3D scene scripts:

━━━━━━━━━━━━━━━━━━━━━━━━━━━━━━

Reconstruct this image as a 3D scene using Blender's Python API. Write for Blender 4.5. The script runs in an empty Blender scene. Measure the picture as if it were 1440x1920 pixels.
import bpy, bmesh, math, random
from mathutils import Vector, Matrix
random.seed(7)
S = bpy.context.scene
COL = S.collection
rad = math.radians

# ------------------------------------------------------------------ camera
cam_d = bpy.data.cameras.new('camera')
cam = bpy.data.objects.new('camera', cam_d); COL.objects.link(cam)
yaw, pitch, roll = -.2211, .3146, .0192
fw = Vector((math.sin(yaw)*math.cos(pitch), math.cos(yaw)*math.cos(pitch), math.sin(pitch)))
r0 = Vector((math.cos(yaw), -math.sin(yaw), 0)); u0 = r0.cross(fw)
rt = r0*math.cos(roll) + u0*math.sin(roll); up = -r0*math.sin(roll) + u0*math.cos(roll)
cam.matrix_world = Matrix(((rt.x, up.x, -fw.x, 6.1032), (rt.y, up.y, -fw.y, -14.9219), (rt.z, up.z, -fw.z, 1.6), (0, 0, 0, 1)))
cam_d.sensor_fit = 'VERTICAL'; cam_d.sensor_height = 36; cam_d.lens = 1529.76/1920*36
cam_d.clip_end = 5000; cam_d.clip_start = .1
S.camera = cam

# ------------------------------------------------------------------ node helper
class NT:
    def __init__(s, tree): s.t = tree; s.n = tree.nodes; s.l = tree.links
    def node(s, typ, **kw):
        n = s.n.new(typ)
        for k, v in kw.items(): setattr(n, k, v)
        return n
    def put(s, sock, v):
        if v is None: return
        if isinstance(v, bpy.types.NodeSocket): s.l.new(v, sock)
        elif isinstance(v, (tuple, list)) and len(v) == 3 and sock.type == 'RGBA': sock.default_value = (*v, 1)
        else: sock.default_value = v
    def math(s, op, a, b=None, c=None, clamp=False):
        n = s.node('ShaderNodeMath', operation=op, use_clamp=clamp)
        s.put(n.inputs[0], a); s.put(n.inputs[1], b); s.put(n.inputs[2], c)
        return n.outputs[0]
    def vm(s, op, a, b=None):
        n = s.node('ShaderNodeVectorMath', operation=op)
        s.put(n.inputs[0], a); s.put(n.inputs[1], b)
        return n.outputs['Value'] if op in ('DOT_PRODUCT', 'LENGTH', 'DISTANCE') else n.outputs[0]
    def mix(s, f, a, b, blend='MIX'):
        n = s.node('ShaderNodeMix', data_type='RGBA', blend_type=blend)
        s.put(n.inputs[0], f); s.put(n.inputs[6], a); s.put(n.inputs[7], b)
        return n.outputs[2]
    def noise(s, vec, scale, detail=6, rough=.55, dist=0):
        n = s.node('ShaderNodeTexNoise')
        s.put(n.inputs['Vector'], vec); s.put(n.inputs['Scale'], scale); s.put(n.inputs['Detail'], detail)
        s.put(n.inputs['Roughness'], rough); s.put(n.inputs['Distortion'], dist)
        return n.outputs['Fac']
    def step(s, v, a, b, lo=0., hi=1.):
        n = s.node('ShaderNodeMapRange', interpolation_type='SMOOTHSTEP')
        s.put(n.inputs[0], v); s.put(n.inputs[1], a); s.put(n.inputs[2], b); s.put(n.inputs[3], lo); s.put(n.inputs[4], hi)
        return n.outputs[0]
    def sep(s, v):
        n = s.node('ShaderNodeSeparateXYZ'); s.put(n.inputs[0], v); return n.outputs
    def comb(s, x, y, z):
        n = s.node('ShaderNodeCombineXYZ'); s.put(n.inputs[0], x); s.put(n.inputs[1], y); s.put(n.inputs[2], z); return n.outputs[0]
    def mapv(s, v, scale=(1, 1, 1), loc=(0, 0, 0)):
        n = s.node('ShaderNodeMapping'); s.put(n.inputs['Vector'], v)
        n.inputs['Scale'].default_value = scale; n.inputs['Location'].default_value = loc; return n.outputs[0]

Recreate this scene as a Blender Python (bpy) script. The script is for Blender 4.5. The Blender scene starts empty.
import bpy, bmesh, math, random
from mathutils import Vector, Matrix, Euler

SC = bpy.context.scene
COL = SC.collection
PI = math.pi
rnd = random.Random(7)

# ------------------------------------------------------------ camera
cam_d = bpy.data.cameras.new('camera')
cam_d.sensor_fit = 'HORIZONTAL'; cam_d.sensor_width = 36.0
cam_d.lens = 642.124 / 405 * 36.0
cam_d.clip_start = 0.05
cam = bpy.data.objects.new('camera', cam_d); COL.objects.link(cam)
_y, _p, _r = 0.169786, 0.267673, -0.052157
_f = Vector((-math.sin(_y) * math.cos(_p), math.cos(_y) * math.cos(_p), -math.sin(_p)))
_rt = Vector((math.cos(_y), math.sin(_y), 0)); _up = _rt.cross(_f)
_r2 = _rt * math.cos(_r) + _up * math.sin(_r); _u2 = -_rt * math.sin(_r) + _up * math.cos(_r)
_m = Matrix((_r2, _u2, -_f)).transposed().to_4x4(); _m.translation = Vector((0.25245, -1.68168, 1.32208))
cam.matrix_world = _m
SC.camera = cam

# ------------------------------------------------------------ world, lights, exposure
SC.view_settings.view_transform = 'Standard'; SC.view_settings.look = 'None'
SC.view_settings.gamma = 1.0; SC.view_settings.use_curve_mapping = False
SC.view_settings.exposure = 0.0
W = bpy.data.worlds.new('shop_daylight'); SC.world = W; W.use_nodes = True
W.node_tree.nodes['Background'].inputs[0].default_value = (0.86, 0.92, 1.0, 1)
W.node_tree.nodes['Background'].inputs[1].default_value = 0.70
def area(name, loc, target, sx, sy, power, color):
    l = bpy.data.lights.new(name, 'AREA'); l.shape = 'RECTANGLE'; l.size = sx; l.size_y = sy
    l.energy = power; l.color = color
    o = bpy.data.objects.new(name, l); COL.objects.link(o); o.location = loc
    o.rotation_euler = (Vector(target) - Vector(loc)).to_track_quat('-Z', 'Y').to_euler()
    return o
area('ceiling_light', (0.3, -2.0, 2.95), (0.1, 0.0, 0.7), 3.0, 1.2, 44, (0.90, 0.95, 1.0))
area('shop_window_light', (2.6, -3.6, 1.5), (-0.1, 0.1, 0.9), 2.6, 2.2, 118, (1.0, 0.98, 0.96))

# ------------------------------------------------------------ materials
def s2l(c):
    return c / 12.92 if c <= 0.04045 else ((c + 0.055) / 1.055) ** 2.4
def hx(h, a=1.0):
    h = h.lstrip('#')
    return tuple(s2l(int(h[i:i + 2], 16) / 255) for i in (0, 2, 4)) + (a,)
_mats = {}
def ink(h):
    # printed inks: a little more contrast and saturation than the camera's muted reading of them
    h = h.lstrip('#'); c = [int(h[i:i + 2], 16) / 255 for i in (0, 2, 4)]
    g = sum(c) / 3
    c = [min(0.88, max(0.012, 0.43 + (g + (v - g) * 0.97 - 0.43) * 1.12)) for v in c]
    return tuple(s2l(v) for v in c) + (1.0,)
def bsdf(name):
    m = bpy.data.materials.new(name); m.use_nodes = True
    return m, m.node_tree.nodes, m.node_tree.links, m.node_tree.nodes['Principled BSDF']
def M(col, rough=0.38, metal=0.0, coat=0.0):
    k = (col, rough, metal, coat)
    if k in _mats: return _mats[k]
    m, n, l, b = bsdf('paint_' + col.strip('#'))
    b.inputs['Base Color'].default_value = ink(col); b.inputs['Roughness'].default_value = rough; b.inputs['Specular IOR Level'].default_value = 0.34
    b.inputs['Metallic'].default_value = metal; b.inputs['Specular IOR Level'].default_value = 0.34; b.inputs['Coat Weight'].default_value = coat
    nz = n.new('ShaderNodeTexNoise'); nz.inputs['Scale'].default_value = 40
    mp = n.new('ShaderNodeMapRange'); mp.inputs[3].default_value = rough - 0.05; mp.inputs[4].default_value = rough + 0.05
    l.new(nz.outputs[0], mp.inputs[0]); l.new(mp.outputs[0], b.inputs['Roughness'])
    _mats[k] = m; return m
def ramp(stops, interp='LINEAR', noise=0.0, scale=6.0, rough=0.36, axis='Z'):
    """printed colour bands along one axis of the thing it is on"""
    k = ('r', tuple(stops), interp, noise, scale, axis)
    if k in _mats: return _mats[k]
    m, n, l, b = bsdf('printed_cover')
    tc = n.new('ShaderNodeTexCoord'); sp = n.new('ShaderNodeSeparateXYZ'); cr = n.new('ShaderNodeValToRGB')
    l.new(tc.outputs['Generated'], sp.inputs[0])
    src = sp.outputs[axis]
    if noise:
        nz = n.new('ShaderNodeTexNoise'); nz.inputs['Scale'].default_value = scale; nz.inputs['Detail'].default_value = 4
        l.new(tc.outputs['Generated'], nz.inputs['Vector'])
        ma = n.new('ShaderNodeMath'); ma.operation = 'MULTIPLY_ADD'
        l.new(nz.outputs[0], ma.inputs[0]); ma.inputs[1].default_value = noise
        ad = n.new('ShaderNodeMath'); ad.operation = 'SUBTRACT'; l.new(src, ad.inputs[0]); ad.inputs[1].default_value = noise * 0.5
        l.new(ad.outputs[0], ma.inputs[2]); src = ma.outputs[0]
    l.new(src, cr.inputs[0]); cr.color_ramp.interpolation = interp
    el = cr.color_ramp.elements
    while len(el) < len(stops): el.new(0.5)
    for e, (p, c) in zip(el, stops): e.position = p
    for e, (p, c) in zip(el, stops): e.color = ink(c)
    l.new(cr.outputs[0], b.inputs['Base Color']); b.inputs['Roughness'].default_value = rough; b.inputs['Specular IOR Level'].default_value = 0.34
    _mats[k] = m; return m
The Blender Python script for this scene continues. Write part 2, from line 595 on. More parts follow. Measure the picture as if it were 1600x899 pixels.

━━━━━━━━━━━━━━━━━━━━━━━━━━━━━━

● **Instruction**: Lines containing the string "Write" are to be selected and copied.

● **Expected answer**:
Reconstruct this image as a 3D scene using Blender's Python API. Write for Blender 4.5. The script runs in an empty Blender scene. Measure the picture as if it were 1440x1920 pixels.
The Blender Python script for this scene continues. Write part 2, from line 595 on. More parts follow. Measure the picture as if it were 1600x899 pixels.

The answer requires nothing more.